Una posizione che profila una durata estesa del conflitto…. «È un chiaro sostegno alla prosecuzione dei combattimenti che gli Usa garantiscono all'Ucraina, confermando la prosecuzione degli aiuti militari».

Il segretario della Nato è a Washington per una serie di incontri, che valore ha la sua visita in questo particolare momento storico? «Jens Stoltenberg è passato dall'essere condannato a scavare la fossa della Nato a protagonista e leader di un'alleanza militare con una potenza senza precedenti. Basti ricordare quando Donald Trump bersagliava la Nato e i suoi alleati sulla questione dell'inadempienza sulle spese militari, sulle inadeguatezze dell'organizzazione, nonché sulla sua obsolescenza. Ora invece la Nato è tornata ad essere il peggior incubo di Putin che, partito per indebolirla, è riuscito nella miracolosa opera di rianimarla e conferirgli nuova forza e luce. Credo che Stoltenberg in questi giorni a Washington farà sentire la voce dell'Alleanza nella sua collegialità, ma con una forza che non ha mai avuto prima».

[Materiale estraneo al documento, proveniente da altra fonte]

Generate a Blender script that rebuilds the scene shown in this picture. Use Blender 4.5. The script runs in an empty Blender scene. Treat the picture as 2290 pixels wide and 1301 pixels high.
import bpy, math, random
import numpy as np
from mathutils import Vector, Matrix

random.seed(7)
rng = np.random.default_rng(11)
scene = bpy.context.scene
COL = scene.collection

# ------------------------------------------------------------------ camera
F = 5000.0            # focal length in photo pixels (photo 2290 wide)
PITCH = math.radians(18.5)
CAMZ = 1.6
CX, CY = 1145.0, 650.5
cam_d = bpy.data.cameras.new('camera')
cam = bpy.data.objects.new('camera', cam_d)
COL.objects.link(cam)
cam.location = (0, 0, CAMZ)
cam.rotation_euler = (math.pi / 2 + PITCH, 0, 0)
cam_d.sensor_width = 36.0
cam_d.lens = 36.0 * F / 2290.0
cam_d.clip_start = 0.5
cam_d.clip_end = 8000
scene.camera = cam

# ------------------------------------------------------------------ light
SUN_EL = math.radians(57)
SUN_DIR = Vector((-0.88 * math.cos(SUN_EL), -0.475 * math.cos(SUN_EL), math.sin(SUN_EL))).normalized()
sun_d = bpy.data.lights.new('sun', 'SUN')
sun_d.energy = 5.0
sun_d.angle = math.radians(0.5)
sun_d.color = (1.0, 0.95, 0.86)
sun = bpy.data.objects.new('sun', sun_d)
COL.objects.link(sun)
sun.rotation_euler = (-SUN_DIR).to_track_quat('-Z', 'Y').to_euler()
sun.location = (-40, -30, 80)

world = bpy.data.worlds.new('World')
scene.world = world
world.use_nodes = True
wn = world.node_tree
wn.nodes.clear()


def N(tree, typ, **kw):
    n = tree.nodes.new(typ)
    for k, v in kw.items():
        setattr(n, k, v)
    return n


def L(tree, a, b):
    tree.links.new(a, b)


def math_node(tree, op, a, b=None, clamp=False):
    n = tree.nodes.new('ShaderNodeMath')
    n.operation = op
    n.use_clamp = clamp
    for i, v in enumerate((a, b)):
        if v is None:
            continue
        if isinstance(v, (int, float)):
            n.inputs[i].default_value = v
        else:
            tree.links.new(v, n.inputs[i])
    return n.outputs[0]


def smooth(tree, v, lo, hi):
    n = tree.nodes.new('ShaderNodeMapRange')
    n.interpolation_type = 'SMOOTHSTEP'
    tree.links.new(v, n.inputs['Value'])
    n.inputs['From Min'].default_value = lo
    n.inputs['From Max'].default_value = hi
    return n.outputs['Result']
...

Negli incontri di oggi si parlerà anche delle candidature di Svezia, Finlandia, a che gioco sta giocando la Turchia in tutto questo? «Ankara sta facendo il suo gioco, ovvero sta negoziando per ottenere qualcosa, Erdogan cerca visibilità e consenso sul piano nazionale e internazionale. La questione dell'ingresso di Finlandia e Svezia rientra in questa sua strategia. È un po' la stessa cosa che sta facendo Viktor Orban in Ungheria nell'ambito dell'Unione europea. Hanno entrambi potere di veto e lo stanno usando per fare i propri interessi».

Tutto questo porterà a un accordo sul grano? «Non lo so, è una sfida difficile. Putin ha detto che è disposto a far ripartire l'export del grano ucraino se saranno richiamate le sanzioni, ma questo credo non sia possibile perché verrebbe meno la morsa con la quale si punta a indebolire nel medio termine la Russia, ovvero il Paese aggressore».

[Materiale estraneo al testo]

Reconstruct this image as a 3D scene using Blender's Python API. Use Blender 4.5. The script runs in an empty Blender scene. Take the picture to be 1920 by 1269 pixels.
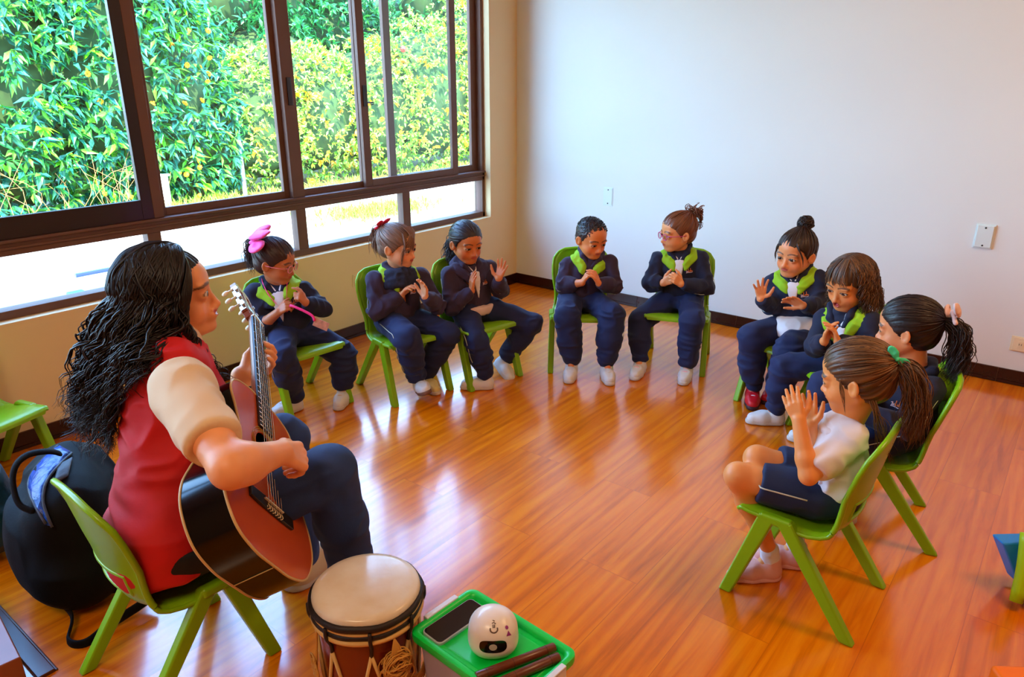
import bpy, math, random
import numpy as np
from mathutils import Vector, Matrix

# ---------------------------------------------------------------- camera, light, exposure
SC = bpy.context.scene
COL = SC.collection
F_PX, PITCH, YAW, CAM_H = 1375.0, math.radians(19.6), math.radians(38.1), 1.40
FWD = np.array([-math.sin(YAW) * math.cos(PITCH), math.cos(YAW) * math.cos(PITCH), -math.sin(PITCH)])
RIGHT = np.array([math.cos(YAW), math.sin(YAW), 0.0])
UP = np.cross(RIGHT, FWD)
CAM = np.array([3.152, -4.071, CAM_H])

cam_d = bpy.data.cameras.new('camera')
cam = bpy.data.objects.new('camera', cam_d)
COL.objects.link(cam)
cam.location = CAM
cam.rotation_euler = Matrix(((RIGHT[0], UP[0], -FWD[0]), (RIGHT[1], UP[1], -FWD[1]), (RIGHT[2], UP[2], -FWD[2]))).to_euler()
cam_d.sensor_fit = 'HORIZONTAL'
cam_d.sensor_width = 36.0
cam_d.lens = F_PX / 1920.0 * 36.0
cam_d.clip_start = 0.02
SC.camera = cam

SC.view_settings.view_transform = 'Standard'
SC.view_settings.look = 'None'
SC.view_settings.gamma = 1.0
SC.view_settings.exposure = 0.28
SC.view_settings.use_curve_mapping = False
SC.cycles.use_denoising = True
SC.cycles.max_bounces = 8
SC.cycles.diffuse_bounces = 5
SC.cycles.glossy_bounces = 3
SC.cycles.transparent_max_bounces = 12
SC.cycles.sample_clamp_indirect = 6.0

world = bpy.data.worlds.new('sky')
SC.world = world
world.use_nodes = True
wn = world.node_tree
wn.nodes.clear()
w_out = wn.nodes.new('ShaderNodeOutputWorld')
w_bg = wn.nodes.new('ShaderNodeBackground')
w_tc = wn.nodes.new('ShaderNodeTexCoord')
w_sep = wn.nodes.new('ShaderNodeSeparateXYZ')
w_ramp = wn.nodes.new('ShaderNodeValToRGB')
wn.links.new(w_tc.outputs['Generated'], w_sep.inputs[0])
wn.links.new(w_sep.outputs['Z'], w_ramp.inputs[0])
w_ramp.color_ramp.elements[0].position = 0.0
w_ramp.color_ramp.elements[0].color = (0.50, 0.76, 1.0, 1)
w_ramp.color_ramp.elements[1].position = 0.7
w_ramp.color_ramp.elements[1].color = (0.20, 0.45, 1.0, 1)
wn.links.new(w_ramp.outputs[0], w_bg.inputs[0])
wn.links.new(w_bg.outputs[0], w_out.inputs[0])
w_bg.inputs[1].default_value = 14.0


def lamp(name, kind, loc, energy, color=(1, 1, 1), direction=None, size=None, size_y=None, angle=None):
    d = bpy.data.lights.new(name, kind)
    d.energy = energy
    d.color = color
    if kind == 'AREA':
        d.shape = 'RECTANGLE'
        d.size = size
        d.size_y = size_y
    if kind == 'SUN' and angle:
        d.angle = angle
    o = bpy.data.objects.new(name, d)
    COL.objects.link(o)
    o.location = loc
    if direction is not None:
        o.rotation_euler = Vector(direction).to_track_quat('-Z', 'Y').to_euler()
    return o


# sun high behind the building, falling on the garden only
lamp('sun', 'SUN', (4, -2, 8), 27.0, (1.0, 0.84, 0.60), (-0.62, 0.42, -0.80), angle=math.radians(1.0))
# daylight portal in the window opening (guides the sky light, adds none)
portal = lamp('window_portal', 'AREA', (-0.16, -2.6, 1.37), 1.0, (1, 1, 1), (1, 0, 0), 4.6, 1.7)
portal.data.cycles.is_portal = True
# two unseen area lights added under the ceiling as warm fill
for _n, (_p, _e, _c) in enumerate((((3.9, -1.7, 2.72), 26.0, (1.0, 0.60, 0.30)), ((2.6, -4.9, 2.72), 28.0, (1.0, 0.76, 0.50)))):
    lamp('added_ceiling_fill_%d' % _n, 'AREA', _p, _e, _c, (0, 0, -1), 1.2, 0.6)

BUILD = None      # sections to build; None builds all
QS = 1.0          # mesh fineness multiplier

# ---------------------------------------------------------------- helpers
rng = np.random.default_rng(7)
random.seed(7)
PI = math.pi


def want(s):
    return BUILD is None or s in BUILD


def V(*a):
    return np.array(a if len(a) > 1 else a[0], float)


def unit(v):
    v = np.asarray(v, float)
    return v / (np.linalg.norm(v) + 1e-12)


def ray(px, py):
    return FWD + RIGHT * (px - 960) / F_PX - UP * (py - 634.5) / F_PX


def at(px, py, zc):
    """Point seen at pixel (px, py) at camera depth zc."""
    return CAM + ray(px, py) * zc


def floor_at(px, py, z=0.0):
    d = ray(px, py)
    return CAM + d * (z - CAM_H) / d[2]


def onx(px, py, x=0.0):
    d = ray(px, py)
    return CAM + d * (x - CAM[0]) / d[0]


def ony(px, py, y=0.0):
    d = ray(px, py)
    return CAM + d * (y - CAM[1]) / d[1]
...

Cosa ne pensa del piano per la pace consegnato dal ministro degli Esteri Luigi Di Maio al segretario generale dell'Onu Antonio Guterres? «Al di là dei contenuti, mi sembra che non ci siano i presupposti per parlare di negoziati che vadano oltre alcuni aspetti circoscritti e ben definiti, come ad esempio la sicurezza alimentare. Del resto lo stesso Putin ha detto che non è interessato a nessun negoziato per un cessate il fuoco. Anche sul piano italiano mi è sembrato perentorio. Così come sono stati gli esiti dei colloqui con il presidente francese Emmanuel Macron e il cancelliere tedesco Olaf Scholz».

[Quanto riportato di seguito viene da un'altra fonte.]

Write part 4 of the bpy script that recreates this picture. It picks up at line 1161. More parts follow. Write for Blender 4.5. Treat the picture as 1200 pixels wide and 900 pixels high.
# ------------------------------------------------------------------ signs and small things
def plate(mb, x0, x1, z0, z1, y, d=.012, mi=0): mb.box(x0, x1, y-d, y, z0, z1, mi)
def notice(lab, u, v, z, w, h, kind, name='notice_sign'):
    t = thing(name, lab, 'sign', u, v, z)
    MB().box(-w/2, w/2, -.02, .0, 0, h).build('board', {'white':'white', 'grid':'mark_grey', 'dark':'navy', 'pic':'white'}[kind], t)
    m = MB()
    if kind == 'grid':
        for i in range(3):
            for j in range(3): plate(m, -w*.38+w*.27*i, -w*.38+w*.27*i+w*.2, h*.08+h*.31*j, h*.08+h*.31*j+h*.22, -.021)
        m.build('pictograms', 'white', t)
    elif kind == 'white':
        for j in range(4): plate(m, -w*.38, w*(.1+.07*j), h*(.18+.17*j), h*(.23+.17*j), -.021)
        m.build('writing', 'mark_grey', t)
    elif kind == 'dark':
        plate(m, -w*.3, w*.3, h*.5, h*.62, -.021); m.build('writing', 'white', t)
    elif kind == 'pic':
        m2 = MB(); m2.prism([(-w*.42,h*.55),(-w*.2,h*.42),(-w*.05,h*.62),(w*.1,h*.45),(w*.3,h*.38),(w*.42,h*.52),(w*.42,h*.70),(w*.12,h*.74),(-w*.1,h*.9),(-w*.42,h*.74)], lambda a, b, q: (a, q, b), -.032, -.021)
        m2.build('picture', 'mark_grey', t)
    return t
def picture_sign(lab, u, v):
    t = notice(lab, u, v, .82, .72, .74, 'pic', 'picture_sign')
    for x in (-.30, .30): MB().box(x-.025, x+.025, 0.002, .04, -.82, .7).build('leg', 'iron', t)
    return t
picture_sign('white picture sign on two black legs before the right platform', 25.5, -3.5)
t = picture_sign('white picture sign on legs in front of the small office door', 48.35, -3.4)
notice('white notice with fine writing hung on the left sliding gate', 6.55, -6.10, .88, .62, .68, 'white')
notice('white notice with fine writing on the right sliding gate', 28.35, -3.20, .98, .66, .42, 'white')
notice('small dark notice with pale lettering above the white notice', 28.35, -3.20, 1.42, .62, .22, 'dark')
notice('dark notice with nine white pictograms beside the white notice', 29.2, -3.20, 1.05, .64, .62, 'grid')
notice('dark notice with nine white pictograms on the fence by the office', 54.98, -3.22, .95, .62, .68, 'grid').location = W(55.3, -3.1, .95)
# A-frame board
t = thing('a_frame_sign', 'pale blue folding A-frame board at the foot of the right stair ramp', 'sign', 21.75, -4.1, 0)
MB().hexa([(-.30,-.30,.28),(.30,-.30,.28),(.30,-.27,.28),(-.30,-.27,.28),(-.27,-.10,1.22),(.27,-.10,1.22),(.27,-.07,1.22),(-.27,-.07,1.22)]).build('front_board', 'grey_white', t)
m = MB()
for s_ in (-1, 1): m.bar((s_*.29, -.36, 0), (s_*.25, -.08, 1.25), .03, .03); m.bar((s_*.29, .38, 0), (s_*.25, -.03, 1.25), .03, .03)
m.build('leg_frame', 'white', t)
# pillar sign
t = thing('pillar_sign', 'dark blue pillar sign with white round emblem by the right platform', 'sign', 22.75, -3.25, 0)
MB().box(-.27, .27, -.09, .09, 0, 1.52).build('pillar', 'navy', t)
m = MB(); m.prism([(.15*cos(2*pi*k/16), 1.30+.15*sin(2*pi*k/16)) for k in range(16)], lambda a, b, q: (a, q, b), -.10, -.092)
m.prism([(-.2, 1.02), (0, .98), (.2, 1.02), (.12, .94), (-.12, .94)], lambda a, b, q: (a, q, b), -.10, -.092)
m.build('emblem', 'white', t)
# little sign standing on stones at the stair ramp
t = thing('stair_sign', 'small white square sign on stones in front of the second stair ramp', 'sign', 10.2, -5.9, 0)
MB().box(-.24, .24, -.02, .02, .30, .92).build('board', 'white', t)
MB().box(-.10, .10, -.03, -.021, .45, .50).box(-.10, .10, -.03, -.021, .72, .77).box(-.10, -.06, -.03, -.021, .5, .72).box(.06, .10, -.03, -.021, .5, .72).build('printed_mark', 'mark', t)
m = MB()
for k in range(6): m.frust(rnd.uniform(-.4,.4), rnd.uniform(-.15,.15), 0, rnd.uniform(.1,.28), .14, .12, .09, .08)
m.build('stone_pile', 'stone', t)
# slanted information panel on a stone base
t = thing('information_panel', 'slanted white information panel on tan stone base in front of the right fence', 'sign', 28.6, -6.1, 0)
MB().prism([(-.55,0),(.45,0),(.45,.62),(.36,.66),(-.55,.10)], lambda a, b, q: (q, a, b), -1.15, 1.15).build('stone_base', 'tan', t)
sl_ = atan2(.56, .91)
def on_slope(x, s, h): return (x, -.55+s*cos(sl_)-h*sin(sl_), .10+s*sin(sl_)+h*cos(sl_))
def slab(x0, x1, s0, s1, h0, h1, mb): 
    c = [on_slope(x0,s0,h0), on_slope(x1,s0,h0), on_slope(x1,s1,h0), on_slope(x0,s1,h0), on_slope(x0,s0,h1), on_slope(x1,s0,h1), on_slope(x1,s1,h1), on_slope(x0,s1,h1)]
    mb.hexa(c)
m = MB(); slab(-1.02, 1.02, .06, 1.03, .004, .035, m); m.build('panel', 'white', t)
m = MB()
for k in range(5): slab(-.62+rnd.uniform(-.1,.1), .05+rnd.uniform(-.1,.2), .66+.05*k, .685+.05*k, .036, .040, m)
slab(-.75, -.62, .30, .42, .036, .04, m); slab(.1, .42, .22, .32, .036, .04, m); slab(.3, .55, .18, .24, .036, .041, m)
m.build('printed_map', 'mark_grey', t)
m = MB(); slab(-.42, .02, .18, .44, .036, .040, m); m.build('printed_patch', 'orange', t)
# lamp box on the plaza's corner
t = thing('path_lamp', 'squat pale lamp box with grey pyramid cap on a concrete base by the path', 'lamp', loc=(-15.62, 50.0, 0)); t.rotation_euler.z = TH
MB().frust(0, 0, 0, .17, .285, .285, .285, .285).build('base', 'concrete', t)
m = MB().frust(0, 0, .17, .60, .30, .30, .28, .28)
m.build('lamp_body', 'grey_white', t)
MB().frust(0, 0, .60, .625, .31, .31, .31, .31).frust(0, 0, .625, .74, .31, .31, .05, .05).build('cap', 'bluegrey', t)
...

Come si chiude un conflitto come questo? «Non c'è una formula, io credo che anziché di fine del conflitto assisteremo a un mutamento. Dipende dalla definizione di guerra, c'è il conflitto con escalation in cui aumentano i protagonisti, gli armamenti e gli scontri, ma c'è anche una guerra di bassa intensità dove le ostilità proseguono in maniera meno palpabile, sottotraccia. Ecco tra questi due modelli agli antipodi c'è una vasta gamma di possibilità».

Gli Usa quanto ancora sono disposti a sostenere l'Ucraina? «Dipende dai risultati sul campo e dalle elezioni americane. Per adesso c'è un accordo bipartisan come non vedevamo da anni al Congresso, ampio e significativo, sia repubblicani che democratici hanno deciso di stanziare 40 miliardi di dollari. Dobbiamo vedere cosa succederà con l'avvicinarsi delle elezioni di metà mandato e dopo, alla luce dei risultati, bisogna vedere se questa compattezza trasversale reggerà».

Gli Stati Uniti e la Cina stanno organizzando il primo incontro faccia a faccia tra il segretario alla Difesa Lloyd Austin e il collega cinese Wei Fenghe. Ad aprile, Austin e Wei avevano parlato al telefono, ma una conversazione di persona avrà più peso considerando le crescenti tensioni tra Washington e Pechino su Taiwan. La priorità strategica per Washington rimane l'Indo-Pacifico? «Il vero concorrente degli Usa è la Cina e Washington non può mai perdere di vista questo aspetto, la Russia al momento è una priorità contingente, però è con Pechino la vera sfida per l'interesse nazionale americano. Ed è su questo che presto gli Usa dovranno tornare a concentrarsi».